I'm not entirely convinced that a TR indicator is going to show up on the engine screen and neither am I convinced that I am going to be able to hear or identify that it's a TR if I am in a large jet with the cockpit a mile away from the engines.

It's hard to get pilots to fly a test like this.

They much prefer some lesser tests and lots of extrapolation.

at any rate airspeed is your friend as it destroys the reverser efflux and sensitizes the wing control surfaces to work as planned.

Of course nothing is 100% so the FAA now requires a few more hoops to jump through before saying that it's good enough.

My understanding was that in the aftermath of Lauda, ALL the then in production Boeing aircraft added the third lock (aka "Sync Lock" since they locked the synchronizing shaft that ties the actuators together to make sure they move at the same rate and don't jam the sleeve) - either in production or by AD mandated retrofit. That included the "classic" 737-3/4/500 although I don't think it was extended to the "Jurassic" 737-1/200.
A big part of what Boeing learned in the aftermath of Lauda was how dramatically the move to ever high bypass engines - hung out in front of the wing - changed the dynamics of a T/R deployment in flight.

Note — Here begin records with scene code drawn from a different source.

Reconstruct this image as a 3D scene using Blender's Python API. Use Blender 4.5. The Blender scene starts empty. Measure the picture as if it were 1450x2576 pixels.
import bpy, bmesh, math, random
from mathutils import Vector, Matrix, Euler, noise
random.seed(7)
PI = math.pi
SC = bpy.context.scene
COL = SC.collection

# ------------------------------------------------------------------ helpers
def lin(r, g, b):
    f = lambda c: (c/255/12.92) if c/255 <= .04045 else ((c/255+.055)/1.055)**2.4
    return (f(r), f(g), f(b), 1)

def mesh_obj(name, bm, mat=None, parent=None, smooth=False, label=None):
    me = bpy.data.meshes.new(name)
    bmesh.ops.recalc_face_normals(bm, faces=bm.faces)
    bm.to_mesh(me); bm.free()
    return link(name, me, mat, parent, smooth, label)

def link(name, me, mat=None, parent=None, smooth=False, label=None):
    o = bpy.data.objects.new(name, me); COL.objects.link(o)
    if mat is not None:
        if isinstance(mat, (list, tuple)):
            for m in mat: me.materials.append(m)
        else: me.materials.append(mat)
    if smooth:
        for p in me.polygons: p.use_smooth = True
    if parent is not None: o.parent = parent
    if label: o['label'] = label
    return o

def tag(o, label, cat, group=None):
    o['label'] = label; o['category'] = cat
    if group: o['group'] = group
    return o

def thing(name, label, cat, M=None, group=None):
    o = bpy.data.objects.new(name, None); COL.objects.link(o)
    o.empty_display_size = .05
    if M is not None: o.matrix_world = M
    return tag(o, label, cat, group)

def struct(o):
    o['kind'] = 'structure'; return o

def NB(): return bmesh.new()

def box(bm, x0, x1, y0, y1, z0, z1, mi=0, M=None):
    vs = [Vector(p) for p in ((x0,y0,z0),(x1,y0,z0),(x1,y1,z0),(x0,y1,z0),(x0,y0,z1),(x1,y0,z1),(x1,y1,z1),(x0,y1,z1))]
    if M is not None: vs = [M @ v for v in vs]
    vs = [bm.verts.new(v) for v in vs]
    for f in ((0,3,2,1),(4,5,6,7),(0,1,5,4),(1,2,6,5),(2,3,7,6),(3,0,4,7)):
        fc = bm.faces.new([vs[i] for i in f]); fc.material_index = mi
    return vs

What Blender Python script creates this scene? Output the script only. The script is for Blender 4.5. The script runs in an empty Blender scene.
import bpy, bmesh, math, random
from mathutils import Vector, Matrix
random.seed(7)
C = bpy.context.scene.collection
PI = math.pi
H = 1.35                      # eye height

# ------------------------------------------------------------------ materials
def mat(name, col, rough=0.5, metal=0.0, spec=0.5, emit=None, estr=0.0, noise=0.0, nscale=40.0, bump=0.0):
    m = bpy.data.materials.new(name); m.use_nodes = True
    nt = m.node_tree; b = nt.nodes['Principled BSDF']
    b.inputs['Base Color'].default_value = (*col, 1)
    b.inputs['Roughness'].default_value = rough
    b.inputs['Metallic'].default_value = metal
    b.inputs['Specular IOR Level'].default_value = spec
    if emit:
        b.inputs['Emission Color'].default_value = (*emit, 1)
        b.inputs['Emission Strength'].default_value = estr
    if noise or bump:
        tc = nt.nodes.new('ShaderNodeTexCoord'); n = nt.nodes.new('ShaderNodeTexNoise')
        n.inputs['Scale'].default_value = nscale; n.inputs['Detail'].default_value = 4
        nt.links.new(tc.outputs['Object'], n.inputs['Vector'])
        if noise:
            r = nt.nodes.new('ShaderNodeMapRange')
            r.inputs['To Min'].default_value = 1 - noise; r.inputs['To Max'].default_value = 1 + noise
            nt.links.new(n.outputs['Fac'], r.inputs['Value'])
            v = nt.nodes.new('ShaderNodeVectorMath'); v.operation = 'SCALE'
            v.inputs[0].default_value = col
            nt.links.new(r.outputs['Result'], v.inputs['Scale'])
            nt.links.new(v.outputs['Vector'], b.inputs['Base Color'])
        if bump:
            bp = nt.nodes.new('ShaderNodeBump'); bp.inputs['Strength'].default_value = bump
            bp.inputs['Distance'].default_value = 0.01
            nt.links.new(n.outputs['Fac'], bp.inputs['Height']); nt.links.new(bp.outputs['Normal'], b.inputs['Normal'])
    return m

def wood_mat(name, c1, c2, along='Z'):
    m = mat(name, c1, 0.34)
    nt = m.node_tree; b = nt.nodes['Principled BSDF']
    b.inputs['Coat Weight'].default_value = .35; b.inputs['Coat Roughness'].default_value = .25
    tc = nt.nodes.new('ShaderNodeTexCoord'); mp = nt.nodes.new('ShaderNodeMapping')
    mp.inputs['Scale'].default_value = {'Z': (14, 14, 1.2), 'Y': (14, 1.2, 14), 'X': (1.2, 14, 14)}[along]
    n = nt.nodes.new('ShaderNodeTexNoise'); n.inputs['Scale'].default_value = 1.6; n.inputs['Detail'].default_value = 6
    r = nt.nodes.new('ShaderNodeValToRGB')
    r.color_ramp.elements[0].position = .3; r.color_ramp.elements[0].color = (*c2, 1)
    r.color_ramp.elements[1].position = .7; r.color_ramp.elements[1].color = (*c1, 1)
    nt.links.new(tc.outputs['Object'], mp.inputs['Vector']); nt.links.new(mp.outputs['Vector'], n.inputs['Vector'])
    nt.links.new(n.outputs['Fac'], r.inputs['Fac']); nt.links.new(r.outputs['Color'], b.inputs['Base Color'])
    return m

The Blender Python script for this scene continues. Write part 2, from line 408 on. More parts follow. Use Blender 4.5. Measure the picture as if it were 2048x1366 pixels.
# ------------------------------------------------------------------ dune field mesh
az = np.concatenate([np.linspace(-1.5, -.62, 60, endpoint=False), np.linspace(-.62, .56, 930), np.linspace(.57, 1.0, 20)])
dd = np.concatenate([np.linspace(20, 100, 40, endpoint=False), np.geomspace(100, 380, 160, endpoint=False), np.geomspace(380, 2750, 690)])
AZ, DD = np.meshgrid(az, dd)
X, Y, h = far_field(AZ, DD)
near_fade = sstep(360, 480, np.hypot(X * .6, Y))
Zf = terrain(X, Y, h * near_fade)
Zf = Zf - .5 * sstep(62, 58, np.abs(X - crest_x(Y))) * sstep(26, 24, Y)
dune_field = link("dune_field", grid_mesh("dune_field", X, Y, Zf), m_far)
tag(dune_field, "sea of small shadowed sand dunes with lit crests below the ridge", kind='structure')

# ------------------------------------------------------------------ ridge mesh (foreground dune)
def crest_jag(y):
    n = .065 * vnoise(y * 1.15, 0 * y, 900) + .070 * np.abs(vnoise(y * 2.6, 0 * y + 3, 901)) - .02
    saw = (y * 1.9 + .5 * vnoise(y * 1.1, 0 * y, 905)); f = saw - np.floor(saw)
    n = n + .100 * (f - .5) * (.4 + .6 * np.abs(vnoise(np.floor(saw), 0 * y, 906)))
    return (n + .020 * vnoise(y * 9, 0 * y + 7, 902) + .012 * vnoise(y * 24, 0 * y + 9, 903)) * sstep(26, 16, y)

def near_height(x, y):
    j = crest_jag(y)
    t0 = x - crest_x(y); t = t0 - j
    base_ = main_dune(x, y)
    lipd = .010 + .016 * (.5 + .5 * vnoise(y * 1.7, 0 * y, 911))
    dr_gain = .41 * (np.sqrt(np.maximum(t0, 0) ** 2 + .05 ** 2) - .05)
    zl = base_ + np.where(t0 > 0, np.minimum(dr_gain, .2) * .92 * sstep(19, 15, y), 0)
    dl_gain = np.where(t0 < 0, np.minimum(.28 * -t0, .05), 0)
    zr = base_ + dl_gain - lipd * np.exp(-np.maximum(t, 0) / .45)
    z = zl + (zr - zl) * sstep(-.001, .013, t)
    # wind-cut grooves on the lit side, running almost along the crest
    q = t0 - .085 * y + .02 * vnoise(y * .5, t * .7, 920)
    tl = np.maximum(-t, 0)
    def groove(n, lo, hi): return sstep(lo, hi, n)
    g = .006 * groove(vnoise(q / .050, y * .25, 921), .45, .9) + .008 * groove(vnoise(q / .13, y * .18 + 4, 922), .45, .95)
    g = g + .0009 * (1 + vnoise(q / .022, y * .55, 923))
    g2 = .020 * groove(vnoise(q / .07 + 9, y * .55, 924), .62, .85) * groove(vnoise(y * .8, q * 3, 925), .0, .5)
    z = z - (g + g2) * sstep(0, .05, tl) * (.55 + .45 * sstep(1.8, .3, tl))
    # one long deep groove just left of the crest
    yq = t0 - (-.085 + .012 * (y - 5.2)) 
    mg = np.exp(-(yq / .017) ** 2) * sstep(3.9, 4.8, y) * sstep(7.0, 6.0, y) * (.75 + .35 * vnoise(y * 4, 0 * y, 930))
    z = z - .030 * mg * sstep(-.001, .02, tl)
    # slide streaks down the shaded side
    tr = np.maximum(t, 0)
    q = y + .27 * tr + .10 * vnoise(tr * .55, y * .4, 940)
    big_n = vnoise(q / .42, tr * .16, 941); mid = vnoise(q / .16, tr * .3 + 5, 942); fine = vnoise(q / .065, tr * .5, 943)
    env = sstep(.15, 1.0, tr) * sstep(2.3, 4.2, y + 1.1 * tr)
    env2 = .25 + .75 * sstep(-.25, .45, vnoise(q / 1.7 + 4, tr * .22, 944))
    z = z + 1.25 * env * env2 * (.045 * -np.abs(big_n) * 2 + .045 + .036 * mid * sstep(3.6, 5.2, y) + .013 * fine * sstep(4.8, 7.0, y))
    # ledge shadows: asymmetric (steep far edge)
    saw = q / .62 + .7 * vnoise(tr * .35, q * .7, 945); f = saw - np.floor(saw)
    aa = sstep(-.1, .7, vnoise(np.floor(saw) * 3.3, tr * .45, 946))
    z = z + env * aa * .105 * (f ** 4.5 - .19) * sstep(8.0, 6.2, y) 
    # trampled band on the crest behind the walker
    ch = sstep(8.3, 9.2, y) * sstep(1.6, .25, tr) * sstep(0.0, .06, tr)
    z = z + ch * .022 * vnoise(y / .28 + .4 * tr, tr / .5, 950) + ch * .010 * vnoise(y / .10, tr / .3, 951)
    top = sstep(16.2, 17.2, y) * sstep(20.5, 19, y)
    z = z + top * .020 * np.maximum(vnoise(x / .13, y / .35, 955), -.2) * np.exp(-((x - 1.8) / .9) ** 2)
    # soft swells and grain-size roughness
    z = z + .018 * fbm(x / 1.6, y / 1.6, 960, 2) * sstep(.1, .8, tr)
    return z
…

Paradox, what electronic wizardry are you talking about? At least on Boeing every new aircraft has a third physical lock - enabled only on the ground - that will prevent even a powered T/R deployment. On the newer Boeings, in part because the sync lock has some undesirable failure characteristics (it's difficult to tell if it's failed without actually testing it) they went to a track lock - a physical block in the T/R slider track that will prevent reverser deployment, the health of which is easily monitored with prox sensors. If you're really unlucky enough to have an uncommanded T/R deployment in-flight on a Boeing equipped with the third lock, I'd suggest you never go outside because if you do you're going to hit by lightning....twice....on the same day :rolleyes:

There has always been to me some vagueness as to the actual events that caused the loss of this hull (Mozart), and I do recall (pretty young at the time, before my own flying career) a lot of people being very discomfited, including the Austrian equivalent of the CAA/FAA.


Thankyou trdracer for your most valued input, the most comprehensive explanation I have read about the actual events outside of the report.